_The problem:_ Keep only the lines of the data below that contain "from", and copy them.

_Data entries:_
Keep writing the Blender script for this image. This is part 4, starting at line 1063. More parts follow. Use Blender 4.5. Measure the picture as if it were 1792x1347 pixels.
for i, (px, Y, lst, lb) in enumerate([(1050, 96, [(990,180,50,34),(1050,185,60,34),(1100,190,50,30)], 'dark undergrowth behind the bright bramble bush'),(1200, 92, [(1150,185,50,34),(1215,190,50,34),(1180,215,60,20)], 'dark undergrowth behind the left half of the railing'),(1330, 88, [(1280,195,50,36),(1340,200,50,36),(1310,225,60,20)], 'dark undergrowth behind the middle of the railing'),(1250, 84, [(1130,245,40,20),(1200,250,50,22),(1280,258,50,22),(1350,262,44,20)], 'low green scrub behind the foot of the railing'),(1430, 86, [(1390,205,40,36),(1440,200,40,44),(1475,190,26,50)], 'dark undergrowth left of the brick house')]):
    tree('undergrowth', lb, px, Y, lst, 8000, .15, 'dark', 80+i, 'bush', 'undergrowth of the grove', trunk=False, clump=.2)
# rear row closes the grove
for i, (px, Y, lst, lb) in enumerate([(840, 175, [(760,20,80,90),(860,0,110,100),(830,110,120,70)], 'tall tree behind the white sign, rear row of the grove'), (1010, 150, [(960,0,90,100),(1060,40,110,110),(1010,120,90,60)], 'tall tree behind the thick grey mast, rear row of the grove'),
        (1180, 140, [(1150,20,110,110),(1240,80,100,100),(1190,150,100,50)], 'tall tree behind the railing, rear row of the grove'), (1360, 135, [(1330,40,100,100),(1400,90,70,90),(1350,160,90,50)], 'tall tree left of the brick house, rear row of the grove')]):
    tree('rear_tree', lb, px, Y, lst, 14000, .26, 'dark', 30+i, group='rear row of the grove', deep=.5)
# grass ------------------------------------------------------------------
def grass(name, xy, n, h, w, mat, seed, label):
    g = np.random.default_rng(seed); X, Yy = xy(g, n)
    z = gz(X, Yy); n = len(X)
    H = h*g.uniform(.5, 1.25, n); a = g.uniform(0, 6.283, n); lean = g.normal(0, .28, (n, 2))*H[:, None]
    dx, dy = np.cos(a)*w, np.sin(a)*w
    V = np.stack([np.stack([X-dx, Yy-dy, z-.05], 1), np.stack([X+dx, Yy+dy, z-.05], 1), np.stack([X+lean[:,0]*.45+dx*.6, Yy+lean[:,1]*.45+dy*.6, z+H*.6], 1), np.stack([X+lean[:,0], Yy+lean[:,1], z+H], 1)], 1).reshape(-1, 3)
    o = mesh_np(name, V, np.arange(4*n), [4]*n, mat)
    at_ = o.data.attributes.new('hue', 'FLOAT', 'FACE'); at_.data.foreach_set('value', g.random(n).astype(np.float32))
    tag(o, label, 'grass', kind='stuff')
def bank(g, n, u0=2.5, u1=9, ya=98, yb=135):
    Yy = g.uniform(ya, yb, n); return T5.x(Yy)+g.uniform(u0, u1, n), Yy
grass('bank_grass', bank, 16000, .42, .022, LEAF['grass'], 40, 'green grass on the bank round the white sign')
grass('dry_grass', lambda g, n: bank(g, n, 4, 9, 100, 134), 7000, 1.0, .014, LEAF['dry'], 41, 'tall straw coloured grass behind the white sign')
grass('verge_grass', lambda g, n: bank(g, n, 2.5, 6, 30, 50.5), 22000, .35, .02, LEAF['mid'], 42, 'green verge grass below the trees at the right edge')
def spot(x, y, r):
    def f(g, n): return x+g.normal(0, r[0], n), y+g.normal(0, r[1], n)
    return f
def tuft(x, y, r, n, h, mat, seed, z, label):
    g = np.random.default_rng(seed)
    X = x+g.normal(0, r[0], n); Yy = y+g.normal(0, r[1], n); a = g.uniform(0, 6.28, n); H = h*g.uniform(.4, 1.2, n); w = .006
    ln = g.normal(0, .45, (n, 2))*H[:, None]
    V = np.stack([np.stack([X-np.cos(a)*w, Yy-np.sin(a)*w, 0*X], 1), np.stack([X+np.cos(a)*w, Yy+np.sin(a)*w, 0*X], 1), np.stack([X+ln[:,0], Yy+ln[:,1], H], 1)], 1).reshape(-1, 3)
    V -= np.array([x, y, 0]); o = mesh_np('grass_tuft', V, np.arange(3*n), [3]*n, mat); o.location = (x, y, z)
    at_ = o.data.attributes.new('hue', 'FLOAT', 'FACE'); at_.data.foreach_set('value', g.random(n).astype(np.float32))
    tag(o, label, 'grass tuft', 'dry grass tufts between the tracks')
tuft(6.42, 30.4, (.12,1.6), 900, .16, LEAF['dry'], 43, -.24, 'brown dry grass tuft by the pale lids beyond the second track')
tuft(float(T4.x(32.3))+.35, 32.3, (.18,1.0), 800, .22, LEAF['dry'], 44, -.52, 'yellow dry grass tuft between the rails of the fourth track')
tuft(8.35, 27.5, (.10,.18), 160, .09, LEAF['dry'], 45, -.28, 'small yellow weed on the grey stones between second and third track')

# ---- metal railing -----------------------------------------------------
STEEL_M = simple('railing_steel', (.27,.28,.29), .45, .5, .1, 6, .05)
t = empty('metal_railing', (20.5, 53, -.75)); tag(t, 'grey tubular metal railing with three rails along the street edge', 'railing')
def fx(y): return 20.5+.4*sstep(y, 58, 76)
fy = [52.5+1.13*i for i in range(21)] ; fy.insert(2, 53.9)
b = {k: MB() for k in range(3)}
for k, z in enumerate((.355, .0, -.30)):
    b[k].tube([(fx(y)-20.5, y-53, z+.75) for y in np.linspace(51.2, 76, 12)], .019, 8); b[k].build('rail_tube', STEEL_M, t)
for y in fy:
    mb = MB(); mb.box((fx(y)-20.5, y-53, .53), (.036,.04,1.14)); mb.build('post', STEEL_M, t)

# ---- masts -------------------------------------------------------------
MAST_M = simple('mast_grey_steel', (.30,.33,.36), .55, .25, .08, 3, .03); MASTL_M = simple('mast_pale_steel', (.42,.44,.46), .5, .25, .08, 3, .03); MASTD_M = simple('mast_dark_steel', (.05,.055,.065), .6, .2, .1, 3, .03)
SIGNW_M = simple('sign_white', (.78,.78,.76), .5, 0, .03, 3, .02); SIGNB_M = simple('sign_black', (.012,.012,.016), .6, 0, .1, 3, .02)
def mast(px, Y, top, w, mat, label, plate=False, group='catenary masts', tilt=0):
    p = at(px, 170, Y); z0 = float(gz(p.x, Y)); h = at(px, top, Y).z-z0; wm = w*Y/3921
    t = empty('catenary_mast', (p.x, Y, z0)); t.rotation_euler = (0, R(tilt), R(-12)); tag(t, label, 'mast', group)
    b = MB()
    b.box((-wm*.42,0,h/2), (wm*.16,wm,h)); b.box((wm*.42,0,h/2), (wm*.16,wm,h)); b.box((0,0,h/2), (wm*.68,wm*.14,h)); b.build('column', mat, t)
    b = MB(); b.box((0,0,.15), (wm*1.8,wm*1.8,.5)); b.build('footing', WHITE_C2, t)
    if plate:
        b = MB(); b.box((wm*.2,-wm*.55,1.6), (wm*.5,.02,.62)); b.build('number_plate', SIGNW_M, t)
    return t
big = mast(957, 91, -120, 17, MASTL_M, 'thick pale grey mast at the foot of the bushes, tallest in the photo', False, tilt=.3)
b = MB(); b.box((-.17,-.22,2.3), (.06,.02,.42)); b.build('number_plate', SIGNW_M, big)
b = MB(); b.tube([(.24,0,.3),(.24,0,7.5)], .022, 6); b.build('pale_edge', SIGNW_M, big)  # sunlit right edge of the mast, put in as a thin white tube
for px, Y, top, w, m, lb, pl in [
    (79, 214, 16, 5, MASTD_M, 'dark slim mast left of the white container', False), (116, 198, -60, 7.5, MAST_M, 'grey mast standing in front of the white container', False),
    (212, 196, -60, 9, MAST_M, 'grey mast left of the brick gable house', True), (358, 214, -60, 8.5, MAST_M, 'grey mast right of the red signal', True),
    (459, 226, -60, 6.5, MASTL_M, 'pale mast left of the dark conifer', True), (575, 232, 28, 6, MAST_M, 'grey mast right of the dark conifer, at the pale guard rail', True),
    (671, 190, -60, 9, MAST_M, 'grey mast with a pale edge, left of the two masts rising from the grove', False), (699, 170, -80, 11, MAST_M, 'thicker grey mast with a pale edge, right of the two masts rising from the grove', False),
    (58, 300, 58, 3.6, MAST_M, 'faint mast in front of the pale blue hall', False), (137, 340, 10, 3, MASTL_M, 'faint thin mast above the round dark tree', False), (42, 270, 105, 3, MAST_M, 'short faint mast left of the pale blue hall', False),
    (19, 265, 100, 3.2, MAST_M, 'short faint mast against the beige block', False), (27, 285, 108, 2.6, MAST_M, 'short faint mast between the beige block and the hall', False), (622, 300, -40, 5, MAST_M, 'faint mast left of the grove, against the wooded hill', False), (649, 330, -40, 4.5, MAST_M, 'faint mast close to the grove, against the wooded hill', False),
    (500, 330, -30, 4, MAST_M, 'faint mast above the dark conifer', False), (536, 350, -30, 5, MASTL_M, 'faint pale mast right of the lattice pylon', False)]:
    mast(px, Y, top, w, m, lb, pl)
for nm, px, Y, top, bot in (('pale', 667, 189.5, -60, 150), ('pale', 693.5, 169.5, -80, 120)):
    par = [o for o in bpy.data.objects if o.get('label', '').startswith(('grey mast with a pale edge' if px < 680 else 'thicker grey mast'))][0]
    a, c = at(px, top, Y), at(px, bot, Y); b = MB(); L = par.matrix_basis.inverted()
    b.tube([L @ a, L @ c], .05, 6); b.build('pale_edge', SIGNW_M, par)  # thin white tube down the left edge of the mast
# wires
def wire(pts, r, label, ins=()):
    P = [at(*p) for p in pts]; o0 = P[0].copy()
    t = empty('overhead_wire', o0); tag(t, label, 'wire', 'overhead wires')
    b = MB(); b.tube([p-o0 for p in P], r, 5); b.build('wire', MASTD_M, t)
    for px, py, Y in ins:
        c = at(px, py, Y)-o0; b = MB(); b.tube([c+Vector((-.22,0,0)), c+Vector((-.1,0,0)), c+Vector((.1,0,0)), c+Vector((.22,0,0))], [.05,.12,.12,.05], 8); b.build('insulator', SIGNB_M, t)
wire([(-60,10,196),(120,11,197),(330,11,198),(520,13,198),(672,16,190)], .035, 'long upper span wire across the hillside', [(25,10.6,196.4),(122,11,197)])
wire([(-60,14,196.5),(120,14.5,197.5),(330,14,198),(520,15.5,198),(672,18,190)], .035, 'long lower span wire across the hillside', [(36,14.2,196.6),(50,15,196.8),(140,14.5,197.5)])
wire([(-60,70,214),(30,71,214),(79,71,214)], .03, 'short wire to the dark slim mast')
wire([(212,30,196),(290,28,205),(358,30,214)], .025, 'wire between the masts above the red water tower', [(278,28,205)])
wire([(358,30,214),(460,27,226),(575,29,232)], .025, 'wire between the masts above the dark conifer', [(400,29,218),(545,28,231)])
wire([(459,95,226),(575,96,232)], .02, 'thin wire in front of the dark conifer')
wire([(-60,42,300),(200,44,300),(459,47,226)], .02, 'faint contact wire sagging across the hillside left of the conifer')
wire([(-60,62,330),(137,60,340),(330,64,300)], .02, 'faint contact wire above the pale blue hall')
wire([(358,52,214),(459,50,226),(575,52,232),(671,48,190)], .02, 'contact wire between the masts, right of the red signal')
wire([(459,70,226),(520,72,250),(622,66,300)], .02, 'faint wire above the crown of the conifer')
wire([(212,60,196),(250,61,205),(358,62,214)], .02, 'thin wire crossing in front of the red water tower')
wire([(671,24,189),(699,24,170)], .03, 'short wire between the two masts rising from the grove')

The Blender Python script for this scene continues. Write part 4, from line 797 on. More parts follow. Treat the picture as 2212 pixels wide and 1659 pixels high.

_Answer below:_
    (671, 190, -60, 9, MAST_M, 'grey mast with a pale edge, left of the two masts rising from the grove', False), (699, 170, -80, 11, MAST_M, 'thicker grey mast with a pale edge, right of the two masts rising from the grove', False),
wire([(671,24,189),(699,24,170)], .03, 'short wire between the two masts rising from the grove')
The Blender Python script for this scene continues. Write part 4, from line 797 on. More parts follow. Treat the picture as 2212 pixels wide and 1659 pixels high.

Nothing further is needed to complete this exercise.